The biggest potential threat

The biggest potential threat of CCPA to the digital advertising industry is Section §999.315(d) of the regulations, which requires businesses to treat user-enabled global privacy controls that signal the consumer’s choice to opt out of the sale of personal information as a valid “Do Not Sell My Personal Information” request.

If a user has a global privacy setting with their browser to never allow for the sale of personal information and a separate business-specific privacy setting that allows for a sale, such as at the publisher level, the global privacy setting would govern unless the publisher reconfirms user intent.

This would move a user’s well-informed publisher-by-publisher decision (“I don’t want this publisher to sell my data”), in response to privacy notices disclosing what type of data is collected by the publisher and with whom it is shared, to a global decision (“I don’t want any website to sell my data”) without any understanding of what type of data is involved or with whom it would be shared. This would put power in the hands of browsers and remove power from users to make informed decisions about how their data is collected and shared.

It doesn’t appear that any browsers have implemented such settings yet. But such a setting could significantly impact publisher ad revenue, since publishers will no longer be able to provide personal information of California users with global “Do Not Sell My Personal Information” browser settings to digital advertising providers for any purpose that constitutes a “sale” without reconfirming the user’s publisher-specific intent.

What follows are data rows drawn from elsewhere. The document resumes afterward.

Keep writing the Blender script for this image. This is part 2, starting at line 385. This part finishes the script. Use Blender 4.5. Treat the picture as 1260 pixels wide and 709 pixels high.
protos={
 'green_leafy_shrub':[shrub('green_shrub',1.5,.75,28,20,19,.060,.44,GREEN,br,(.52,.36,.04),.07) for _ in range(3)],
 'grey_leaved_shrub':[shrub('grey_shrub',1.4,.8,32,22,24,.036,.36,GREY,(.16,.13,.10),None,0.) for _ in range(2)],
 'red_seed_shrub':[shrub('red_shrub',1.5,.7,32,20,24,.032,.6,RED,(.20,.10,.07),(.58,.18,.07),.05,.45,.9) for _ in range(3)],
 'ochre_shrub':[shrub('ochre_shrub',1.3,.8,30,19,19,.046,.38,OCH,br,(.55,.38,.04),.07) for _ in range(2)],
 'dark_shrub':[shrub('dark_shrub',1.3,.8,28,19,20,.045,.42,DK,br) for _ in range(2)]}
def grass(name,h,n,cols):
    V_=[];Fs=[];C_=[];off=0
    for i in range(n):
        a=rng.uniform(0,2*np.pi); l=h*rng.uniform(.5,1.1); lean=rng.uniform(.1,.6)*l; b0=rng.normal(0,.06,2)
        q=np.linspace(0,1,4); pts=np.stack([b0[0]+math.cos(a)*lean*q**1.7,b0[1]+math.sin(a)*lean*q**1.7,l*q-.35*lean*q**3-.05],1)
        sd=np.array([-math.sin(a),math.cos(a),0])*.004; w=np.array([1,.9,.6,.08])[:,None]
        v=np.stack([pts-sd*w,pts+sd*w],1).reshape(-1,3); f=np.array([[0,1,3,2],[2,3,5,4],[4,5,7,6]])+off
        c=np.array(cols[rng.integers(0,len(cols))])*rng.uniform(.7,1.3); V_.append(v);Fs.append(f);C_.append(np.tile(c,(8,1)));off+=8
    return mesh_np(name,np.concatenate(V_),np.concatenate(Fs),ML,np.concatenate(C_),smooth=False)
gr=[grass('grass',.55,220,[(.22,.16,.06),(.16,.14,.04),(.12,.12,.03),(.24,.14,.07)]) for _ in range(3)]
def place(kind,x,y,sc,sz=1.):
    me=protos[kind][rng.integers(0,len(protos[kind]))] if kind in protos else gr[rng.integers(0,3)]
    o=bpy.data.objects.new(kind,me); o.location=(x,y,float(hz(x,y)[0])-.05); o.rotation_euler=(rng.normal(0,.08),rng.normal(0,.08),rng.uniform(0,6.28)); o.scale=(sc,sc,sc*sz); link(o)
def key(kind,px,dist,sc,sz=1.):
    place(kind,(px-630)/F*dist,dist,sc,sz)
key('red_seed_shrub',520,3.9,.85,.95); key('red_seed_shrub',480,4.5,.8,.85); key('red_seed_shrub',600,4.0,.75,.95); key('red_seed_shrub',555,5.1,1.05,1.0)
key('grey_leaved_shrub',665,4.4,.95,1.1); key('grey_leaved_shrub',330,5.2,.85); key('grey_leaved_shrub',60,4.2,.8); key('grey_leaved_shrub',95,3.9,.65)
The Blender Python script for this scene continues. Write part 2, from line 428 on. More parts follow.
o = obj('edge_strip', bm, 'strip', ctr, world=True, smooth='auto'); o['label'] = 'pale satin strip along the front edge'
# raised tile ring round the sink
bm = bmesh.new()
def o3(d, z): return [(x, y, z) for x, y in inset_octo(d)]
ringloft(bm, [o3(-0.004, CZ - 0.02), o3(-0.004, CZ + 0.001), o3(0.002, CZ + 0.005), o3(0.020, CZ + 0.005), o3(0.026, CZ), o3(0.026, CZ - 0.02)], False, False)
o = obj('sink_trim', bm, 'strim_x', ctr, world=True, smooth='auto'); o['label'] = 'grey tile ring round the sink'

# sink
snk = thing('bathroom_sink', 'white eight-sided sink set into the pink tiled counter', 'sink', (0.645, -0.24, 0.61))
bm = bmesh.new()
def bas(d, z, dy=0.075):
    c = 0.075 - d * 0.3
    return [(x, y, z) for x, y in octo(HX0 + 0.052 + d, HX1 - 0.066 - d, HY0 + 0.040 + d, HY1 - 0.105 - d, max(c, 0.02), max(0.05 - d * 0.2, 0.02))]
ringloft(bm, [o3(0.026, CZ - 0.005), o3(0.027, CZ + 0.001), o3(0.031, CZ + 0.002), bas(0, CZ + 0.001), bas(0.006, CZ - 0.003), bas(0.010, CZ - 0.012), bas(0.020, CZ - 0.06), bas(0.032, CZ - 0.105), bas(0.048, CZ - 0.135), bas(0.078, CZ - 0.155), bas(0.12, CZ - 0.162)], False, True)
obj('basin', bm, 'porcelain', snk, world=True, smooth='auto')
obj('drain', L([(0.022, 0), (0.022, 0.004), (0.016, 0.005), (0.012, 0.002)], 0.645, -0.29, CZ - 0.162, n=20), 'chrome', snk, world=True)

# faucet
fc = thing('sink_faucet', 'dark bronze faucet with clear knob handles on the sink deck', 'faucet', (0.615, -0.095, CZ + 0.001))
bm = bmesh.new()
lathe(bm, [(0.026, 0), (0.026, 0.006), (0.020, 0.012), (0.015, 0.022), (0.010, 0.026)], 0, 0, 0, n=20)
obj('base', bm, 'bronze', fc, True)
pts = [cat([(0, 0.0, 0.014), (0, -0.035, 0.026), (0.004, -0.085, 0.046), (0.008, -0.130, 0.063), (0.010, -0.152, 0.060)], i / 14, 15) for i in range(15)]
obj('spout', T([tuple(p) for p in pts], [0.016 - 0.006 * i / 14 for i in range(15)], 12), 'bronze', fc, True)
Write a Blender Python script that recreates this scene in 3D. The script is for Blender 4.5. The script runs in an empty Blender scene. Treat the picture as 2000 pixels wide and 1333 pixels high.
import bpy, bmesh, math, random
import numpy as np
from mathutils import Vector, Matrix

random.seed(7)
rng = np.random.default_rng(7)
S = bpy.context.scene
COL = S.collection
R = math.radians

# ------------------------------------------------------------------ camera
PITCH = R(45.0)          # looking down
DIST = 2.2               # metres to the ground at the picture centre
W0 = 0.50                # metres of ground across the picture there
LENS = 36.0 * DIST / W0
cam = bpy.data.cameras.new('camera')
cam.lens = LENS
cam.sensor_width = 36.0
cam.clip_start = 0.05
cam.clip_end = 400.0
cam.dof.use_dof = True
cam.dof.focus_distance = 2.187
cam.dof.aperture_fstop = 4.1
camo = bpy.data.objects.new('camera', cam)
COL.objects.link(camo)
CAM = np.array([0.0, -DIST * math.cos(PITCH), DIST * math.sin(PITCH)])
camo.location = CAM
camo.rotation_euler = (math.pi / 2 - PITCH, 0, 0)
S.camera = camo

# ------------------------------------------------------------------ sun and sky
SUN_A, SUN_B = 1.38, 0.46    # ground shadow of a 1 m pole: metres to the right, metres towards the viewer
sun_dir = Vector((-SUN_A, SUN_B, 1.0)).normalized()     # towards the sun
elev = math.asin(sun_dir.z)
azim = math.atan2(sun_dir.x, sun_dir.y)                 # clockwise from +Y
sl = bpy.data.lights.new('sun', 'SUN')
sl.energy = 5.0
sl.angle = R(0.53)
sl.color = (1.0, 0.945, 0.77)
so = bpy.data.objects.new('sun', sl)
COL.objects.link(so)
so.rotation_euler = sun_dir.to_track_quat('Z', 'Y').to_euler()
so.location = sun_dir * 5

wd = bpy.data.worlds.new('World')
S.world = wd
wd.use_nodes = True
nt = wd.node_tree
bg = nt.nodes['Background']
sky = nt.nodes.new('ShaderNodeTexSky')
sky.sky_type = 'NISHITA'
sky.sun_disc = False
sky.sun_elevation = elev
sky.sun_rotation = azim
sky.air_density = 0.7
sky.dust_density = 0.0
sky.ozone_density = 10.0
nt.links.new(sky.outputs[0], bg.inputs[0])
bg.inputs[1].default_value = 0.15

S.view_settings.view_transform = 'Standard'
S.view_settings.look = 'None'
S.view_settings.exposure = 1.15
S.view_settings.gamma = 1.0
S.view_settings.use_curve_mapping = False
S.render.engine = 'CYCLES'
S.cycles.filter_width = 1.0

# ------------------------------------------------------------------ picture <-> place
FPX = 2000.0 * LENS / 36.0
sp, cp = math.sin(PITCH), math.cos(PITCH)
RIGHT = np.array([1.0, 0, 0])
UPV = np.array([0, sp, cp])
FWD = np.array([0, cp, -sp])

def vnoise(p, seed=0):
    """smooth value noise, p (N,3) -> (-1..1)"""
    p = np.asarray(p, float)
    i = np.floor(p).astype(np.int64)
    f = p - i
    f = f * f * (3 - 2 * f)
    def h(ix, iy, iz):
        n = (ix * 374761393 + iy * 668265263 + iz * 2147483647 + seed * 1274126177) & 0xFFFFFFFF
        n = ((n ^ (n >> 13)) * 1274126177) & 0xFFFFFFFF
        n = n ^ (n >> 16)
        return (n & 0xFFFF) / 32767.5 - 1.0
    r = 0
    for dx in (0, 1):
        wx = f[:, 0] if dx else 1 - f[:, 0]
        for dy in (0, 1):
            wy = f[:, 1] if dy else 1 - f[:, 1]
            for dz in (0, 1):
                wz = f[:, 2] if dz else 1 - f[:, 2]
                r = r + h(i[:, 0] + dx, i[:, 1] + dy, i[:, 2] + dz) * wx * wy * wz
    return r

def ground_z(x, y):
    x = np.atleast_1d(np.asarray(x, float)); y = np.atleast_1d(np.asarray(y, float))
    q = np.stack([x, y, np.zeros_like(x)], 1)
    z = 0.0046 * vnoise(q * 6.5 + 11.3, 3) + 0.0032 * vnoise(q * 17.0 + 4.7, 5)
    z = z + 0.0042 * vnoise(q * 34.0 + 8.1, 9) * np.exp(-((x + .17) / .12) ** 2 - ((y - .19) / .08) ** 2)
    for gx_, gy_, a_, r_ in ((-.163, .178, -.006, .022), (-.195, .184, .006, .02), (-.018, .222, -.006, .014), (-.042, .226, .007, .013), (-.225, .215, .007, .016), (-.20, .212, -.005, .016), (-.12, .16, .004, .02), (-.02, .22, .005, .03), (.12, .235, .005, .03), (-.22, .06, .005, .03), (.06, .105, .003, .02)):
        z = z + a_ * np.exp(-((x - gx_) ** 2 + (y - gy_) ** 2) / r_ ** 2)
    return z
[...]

While the publishing industry is facing more than a challenge over user privacy concerns, including the impending deprecation of third-party cookies, publishers should be doing everything they can to comply with CCPA.

The California attorney general has expressed his intention to penalize businesses that fail to comply, and publishers that have avoided compliance measures will be ripe pickings. Publishers that abide by the law and align with the industry are better positioned in a post-CCPA world.